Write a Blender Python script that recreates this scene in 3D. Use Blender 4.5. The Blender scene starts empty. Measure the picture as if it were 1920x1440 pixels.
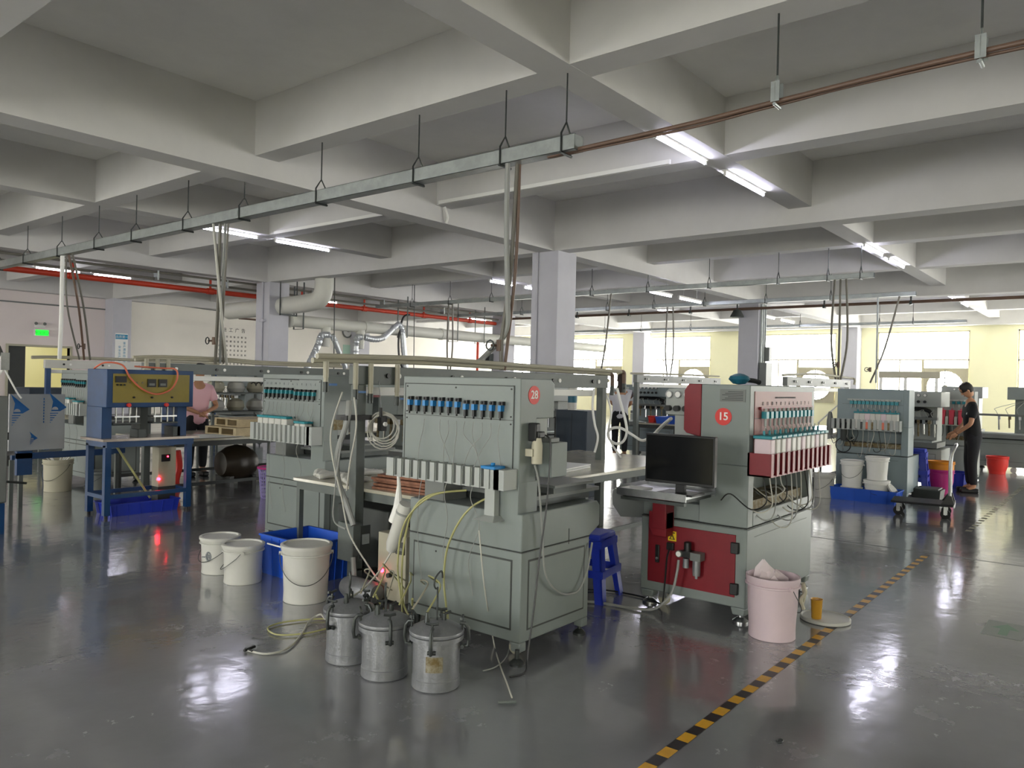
import bpy, math, random
from mathutils import Vector, Matrix
random.seed(7)
C = bpy.context.scene.collection
SC = bpy.context.scene
# ---------------------------------------------------------------- camera, world, exposure
YAW, PITCH, ROLL, FPX, EYE = 0.678816, -0.0028139, 0.0232833, 1447.37, 1.5
FW = Vector((math.cos(YAW)*math.cos(PITCH), math.sin(YAW)*math.cos(PITCH), math.sin(PITCH)))
R0 = Vector((math.sin(YAW), -math.cos(YAW), 0)); U0 = R0.cross(FW)
RT = math.cos(ROLL)*R0 + math.sin(ROLL)*U0; UP = -math.sin(ROLL)*R0 + math.cos(ROLL)*U0
cam = bpy.data.objects.new('camera', bpy.data.cameras.new('camera')); C.objects.link(cam)
cam.matrix_world = Matrix(((RT.x, UP.x, -FW.x, 0), (RT.y, UP.y, -FW.y, 0), (RT.z, UP.z, -FW.z, EYE), (0, 0, 0, 1)))
cam.data.sensor_width = 36; cam.data.lens = 36*FPX/1920; cam.data.clip_end = 200; cam.data.clip_start = 0.05
SC.camera = cam
SC.view_settings.view_transform = 'Standard'; SC.view_settings.look = 'None'
SC.cycles.max_bounces = 14; SC.cycles.diffuse_bounces = 8
SC.view_settings.exposure = 0.8; SC.view_settings.gamma = 1.0; SC.view_settings.use_curve_mapping = False
w = bpy.data.worlds.new('sky'); SC.world = w; w.use_nodes = True
SKY = 11.0
w.node_tree.nodes['Background'].inputs[0].default_value = (1.0, 0.99, 0.94, 1)
w.node_tree.nodes['Background'].inputs[1].default_value = SKY
TUBE = 34.0
def ray(px, py): return FW + RT*((px-960)/FPX) - UP*((py-720)/FPX)
def hit(px, py, ax, v):          # the point on the plane axis=v seen at a place of the picture
    d = ray(px, py); o = EYE if ax == 2 else 0.0
    t = (v-o)/d[ax]; return Vector((d.x*t, d.y*t, EYE+d.z*t))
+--
▶ **What needs to be done**
Read through the data and copy every line where "picture" shows up.

▶ **Exercise solution**
Write a Blender Python script that recreates this scene in 3D. Use Blender 4.5. The Blender scene starts empty. Measure the picture as if it were 1920x1440 pixels.
def hit(px, py, ax, v):          # the point on the plane axis=v seen at a place of the picture